• [Exercise instructions]: Copy out each line in the material below that has the word "only".
§ §
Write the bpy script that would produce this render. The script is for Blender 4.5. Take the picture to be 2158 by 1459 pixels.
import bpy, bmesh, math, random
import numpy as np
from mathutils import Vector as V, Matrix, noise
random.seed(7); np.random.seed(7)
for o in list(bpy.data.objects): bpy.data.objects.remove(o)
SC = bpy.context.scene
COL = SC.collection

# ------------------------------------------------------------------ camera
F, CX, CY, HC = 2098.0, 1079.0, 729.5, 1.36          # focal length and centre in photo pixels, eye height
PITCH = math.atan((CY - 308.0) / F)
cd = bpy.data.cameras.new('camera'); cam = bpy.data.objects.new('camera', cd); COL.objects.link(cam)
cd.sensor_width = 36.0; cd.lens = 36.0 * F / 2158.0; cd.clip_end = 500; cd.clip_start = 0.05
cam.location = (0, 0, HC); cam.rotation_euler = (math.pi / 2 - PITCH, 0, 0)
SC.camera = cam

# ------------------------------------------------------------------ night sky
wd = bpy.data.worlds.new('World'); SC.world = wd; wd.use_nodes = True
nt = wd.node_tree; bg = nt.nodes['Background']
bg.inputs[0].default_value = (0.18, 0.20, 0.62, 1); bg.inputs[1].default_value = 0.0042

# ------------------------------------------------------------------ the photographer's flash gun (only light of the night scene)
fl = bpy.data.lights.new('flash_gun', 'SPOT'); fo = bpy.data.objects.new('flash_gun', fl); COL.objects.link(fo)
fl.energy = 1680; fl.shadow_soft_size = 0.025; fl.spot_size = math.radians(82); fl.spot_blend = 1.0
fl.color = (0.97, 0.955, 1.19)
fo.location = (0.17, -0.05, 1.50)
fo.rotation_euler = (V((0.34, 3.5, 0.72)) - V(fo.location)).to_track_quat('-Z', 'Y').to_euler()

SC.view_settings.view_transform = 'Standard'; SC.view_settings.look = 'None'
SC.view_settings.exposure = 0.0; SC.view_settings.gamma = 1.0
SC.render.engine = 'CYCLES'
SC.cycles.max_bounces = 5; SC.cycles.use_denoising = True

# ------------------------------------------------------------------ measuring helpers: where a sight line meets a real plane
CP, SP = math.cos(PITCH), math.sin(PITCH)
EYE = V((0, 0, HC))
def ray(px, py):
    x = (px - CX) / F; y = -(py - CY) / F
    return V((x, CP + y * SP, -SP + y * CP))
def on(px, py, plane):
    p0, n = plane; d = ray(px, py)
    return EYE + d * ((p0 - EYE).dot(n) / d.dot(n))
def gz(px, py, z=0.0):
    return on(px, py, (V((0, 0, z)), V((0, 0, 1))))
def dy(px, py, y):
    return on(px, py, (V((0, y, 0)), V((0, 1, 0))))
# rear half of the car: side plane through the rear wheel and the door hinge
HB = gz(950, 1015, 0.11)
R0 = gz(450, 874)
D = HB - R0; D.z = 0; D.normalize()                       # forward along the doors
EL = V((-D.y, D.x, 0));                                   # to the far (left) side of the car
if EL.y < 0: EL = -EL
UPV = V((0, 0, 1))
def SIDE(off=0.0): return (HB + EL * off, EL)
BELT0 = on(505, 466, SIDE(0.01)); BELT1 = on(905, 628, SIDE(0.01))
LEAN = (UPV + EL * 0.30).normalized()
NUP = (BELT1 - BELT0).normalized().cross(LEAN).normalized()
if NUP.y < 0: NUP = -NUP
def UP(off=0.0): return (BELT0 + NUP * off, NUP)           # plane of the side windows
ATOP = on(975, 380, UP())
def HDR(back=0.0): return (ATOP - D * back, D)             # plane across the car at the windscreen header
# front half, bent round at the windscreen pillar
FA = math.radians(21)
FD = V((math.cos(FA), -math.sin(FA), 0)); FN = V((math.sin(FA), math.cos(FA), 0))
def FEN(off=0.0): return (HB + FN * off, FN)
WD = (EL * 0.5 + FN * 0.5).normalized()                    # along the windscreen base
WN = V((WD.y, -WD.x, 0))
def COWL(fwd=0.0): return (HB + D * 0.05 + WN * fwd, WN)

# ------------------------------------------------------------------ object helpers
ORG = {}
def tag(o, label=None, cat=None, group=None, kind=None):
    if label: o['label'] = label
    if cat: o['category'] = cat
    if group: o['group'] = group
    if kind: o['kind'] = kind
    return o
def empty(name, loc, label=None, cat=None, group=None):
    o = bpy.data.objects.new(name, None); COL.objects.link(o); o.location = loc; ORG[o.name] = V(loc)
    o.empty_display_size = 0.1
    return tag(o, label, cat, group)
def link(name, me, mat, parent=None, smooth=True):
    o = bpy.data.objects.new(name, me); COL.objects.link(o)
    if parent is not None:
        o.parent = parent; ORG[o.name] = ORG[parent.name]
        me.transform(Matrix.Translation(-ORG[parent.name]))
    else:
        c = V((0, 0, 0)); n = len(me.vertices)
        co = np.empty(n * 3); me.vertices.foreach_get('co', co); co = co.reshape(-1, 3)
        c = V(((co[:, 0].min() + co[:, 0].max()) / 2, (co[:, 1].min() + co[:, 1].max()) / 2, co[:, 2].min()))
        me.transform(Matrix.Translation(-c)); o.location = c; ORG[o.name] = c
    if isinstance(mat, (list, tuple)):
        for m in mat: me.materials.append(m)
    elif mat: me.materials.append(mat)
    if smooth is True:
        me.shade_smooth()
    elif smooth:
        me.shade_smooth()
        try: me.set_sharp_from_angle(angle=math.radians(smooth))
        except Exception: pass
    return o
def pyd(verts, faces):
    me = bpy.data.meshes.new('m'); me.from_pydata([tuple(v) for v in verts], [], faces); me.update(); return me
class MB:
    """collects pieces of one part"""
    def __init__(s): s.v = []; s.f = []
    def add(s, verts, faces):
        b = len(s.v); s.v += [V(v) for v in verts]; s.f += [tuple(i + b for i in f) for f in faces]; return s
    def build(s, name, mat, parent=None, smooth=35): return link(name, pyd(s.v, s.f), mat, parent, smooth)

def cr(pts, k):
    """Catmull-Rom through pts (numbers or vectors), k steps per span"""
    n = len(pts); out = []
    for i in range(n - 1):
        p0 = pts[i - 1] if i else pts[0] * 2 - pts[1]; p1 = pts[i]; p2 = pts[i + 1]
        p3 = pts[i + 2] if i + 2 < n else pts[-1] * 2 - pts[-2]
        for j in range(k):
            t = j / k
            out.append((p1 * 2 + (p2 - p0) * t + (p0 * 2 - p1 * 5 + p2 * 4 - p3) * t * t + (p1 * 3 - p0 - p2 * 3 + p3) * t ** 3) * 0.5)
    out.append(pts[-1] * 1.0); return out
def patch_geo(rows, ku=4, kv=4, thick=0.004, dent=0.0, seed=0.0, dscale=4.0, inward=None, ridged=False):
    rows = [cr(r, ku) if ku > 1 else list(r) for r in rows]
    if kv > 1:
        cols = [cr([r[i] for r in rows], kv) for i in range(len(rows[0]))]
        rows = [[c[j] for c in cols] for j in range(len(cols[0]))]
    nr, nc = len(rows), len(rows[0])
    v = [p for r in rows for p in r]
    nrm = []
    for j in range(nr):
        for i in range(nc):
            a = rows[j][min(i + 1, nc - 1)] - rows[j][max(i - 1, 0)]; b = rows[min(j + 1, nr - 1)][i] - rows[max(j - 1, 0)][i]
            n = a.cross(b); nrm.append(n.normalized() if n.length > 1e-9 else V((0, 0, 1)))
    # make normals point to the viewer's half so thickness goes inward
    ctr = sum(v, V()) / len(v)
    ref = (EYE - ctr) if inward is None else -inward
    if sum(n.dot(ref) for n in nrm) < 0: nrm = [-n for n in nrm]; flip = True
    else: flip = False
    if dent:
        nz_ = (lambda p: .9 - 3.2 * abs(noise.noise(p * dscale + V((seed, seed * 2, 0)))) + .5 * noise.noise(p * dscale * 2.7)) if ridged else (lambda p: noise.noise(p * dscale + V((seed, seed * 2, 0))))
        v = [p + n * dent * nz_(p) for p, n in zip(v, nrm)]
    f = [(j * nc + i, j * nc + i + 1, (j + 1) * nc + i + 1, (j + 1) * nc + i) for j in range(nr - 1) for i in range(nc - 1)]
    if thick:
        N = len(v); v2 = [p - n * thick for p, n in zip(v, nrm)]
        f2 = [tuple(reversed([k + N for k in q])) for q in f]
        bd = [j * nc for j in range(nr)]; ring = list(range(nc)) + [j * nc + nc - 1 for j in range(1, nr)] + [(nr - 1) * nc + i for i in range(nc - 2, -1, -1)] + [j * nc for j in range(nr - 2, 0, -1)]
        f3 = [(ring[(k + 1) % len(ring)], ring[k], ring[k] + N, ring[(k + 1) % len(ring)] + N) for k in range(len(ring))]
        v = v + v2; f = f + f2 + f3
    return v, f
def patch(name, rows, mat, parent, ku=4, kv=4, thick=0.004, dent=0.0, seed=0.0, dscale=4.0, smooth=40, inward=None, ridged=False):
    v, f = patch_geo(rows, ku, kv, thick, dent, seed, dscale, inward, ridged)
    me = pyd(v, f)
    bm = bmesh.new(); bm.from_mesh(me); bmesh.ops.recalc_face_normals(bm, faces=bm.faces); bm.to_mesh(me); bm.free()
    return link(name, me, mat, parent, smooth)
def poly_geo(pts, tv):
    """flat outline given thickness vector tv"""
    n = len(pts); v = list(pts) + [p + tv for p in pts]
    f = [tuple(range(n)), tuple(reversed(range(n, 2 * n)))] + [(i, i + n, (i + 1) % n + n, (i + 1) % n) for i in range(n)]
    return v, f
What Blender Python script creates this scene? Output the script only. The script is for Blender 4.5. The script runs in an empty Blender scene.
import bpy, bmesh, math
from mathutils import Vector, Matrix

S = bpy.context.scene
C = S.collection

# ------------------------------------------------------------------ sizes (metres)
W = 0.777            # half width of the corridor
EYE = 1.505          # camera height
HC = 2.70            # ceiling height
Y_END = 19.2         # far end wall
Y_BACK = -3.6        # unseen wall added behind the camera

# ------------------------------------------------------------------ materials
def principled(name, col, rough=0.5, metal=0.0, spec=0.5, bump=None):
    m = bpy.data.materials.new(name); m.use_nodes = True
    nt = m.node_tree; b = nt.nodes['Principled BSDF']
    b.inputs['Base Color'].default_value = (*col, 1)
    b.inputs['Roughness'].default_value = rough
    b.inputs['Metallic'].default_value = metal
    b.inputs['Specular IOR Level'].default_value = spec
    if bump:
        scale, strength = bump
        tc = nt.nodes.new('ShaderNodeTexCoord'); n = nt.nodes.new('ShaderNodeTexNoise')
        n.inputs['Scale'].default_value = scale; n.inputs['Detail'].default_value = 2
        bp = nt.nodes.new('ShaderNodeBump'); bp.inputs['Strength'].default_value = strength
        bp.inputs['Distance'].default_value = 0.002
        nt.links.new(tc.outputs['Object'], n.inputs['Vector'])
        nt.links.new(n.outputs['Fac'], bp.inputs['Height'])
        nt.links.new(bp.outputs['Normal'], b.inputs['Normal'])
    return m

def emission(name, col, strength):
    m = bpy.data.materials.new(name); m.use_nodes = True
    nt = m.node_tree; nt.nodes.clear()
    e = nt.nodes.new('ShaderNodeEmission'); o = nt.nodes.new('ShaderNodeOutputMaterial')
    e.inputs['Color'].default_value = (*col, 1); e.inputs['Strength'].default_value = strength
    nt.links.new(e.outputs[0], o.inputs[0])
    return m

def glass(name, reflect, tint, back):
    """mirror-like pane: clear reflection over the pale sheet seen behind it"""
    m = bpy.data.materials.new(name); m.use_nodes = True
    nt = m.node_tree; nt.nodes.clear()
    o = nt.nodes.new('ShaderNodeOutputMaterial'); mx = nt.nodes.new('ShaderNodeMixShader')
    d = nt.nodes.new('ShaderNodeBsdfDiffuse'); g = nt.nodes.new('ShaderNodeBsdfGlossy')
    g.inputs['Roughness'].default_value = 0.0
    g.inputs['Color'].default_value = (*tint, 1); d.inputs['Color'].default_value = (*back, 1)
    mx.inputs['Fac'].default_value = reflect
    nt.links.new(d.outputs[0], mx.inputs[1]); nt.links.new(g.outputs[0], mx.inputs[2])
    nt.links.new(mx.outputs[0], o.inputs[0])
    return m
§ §
• [Finished answer]:
# ------------------------------------------------------------------ the photographer's flash gun (only light of the night scene)
What Blender Python script creates this scene? Output the script only. The script is for Blender 4.5. The script runs in an empty Blender scene.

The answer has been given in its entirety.